For instance, it is not explicitly defined in the Bill what is meant by “pre-court hearing”. One assumes that such hearings might extend to plea and trial preparation hearings and/or ground rules hearings. The latter types of hearings are however considered elsewhere in the Bill (see Clause 9). The Bill therefore needs further clarity in this area.

Moreover, at a pre-court hearing (i.e. before the trial proper) there is no guilty party. Rather, there is a defendant. Why should a “victim” (i.e. not just a complainant) be able to influence the manner of the defendant’s trial? Given (as drafted in the Bill) the self-selecting nature of victim status, this would appear to extend to an unacceptable degree third-party involvement in the criminal trial process.


Clause 7 – Treatment of victims: training

(1) The Secretary of State shall ensure that judges, barristers and solicitors involved in criminal cases involving sexual and domestic violence undertake specialist training.

This seemingly innocuous provision is again rather concerning. What would the training consist of and what would be the purpose of such training? Who would pay for it? More fundamentally, how would the training impinge on the defendant’s lawyer professional obligations? The duty of a defendant’s lawyer is to represent the best interests of their client; it is not to safeguard the rights of complainants (however important these may be).

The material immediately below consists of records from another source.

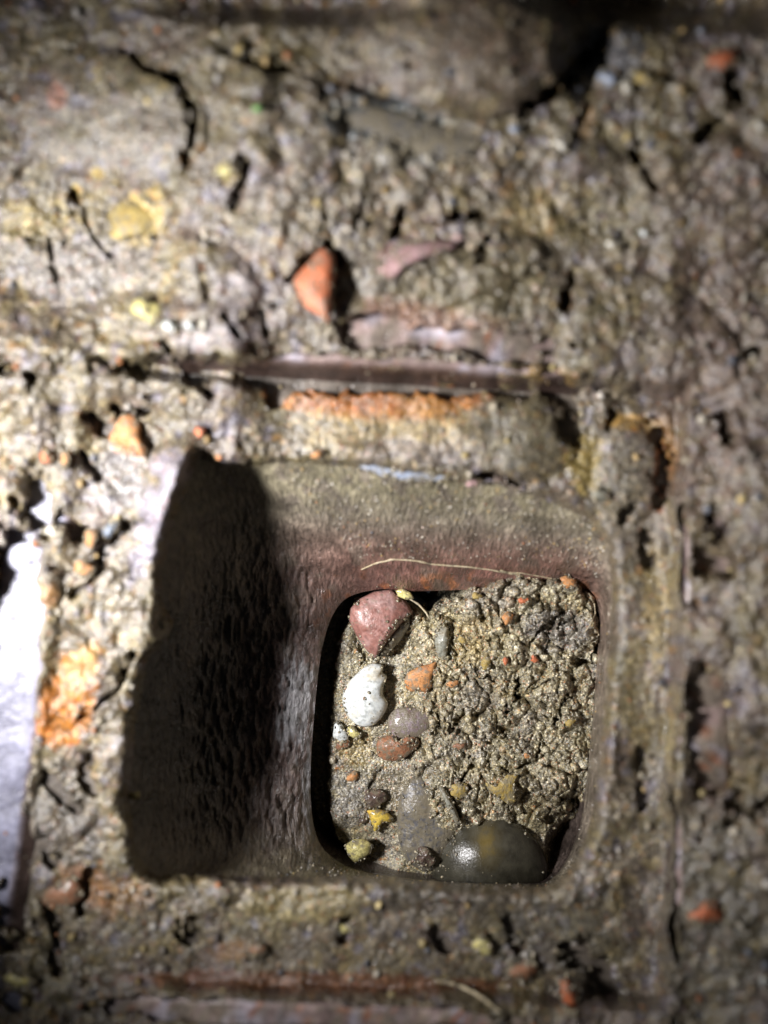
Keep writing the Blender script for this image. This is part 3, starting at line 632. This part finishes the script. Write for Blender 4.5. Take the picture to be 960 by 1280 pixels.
stone('clay_shard', 'angular purplish red clay stone wedged against the back lip of the throat', 'stone',
      [(438, 760), (450, 748), (468, 739), (490, 736), (506, 748), (517, 765), (503, 779), (491, 793), (480, 809), (469, 824), (457, 812), (445, 794), (436, 775)], 'silt', 30, M['red'], rnd=2.6, ang=True, zbase=-366, apex=(484, 786), rough=.03, tilt=(-.05, -.1))
stone('broken_face', 'dark layered grey fragment tucked under the red clay stone', 'stone', [(464, 822), (476, 799), (488, 784), (504, 770), (514, 765), (513, 782), (500, 802), (482, 820)], 'silt', 22, M['slate'], ang=True, zbase=-376)
stone('quartz_pebble', 'white translucent quartz pebble half buried near the left wall', 'pebble',
      [(428, 872), (431, 858), (442, 846), (455, 834), (466, 829), (479, 832), (478, 840), (484, 846), (480, 857), (479, 868), (485, 880), (478, 896), (466, 907), (450, 908), (438, 899), (430, 886)], 'silt', 22, M['white'], rnd=2.3, zbase=-382, rough=.012)
stone('tile_fragment', 'flat orange tile fragment beside the white quartz pebble', 'fragment', [(505, 850), (510, 840), (524, 833), (536, 830), (547, 826), (543, 840), (539, 850), (541, 858), (532, 866), (522, 863), (514, 865), (507, 860)], 'silt', 12, M['orange'], rnd=3, ang=True, lift=9, rough=.05)
stone('stone', 'purplish grey wet stone just above the reddish curved one', 'stone', [(484, 905), (492, 888), (512, 884), (534, 890), (540, 905), (528, 922), (510, 930), (494, 922)], 'silt', 14, M['purple'], zbase=-388)
stone('stone', 'reddish brown curved wet stone left of the crumbly heap', 'stone', [(470, 936), (474, 923), (488, 919), (500, 926), (508, 921), (521, 922), (524, 930), (514, 941), (500, 950), (484, 951), (474, 946)], 'silt', 15, M['brown'], zbase=-380, rough=.09)
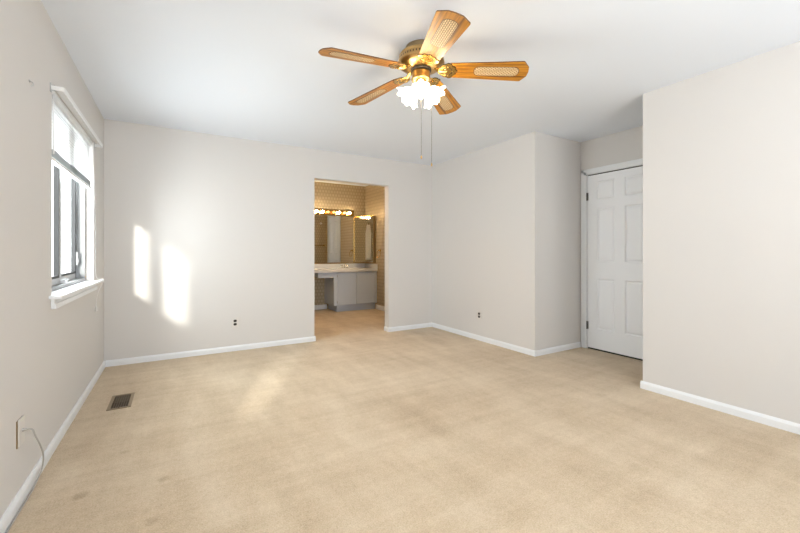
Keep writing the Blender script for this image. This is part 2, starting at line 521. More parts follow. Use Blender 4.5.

Lord Macdonald, QC, the Director of Public Prosecutions from 2003 to 2008, has recently taken issue with the philosophy underpinning Sir Keir’s Bill. Speaking to the Today programme, Lord Macdonald said:

"… the worst miscarriages of justice I have seen in my career have resulted from blinkered investigations in which the police [have] believed a theory at the start of the case and then gone on to 'prove' that theory. This supposedly pro-victims' rights stance of saying we believe the victims at the outset is precisely what we don't want. We don't want the police deciding what the truth is before the investigation starts … Not everyone who tells the police that they have been a victim of crime is telling the truth, it leads to the police believing people who are telling lies”.

Lord Macdonald remarks should be taken seriously. Criminal law practitioners are not averse, per se, to the notion of victims’ rights. However, we need to be very careful about extending (on a self-selecting basis) the ability of persons (other than the complainant and/or other trial witnesses) to interfere in the criminal trial process before there has been any finding of guilt.

As explained above, the current inadequate support offered to “victims” stems from a lack of resources. Legislation is not needed – a change of government policy is.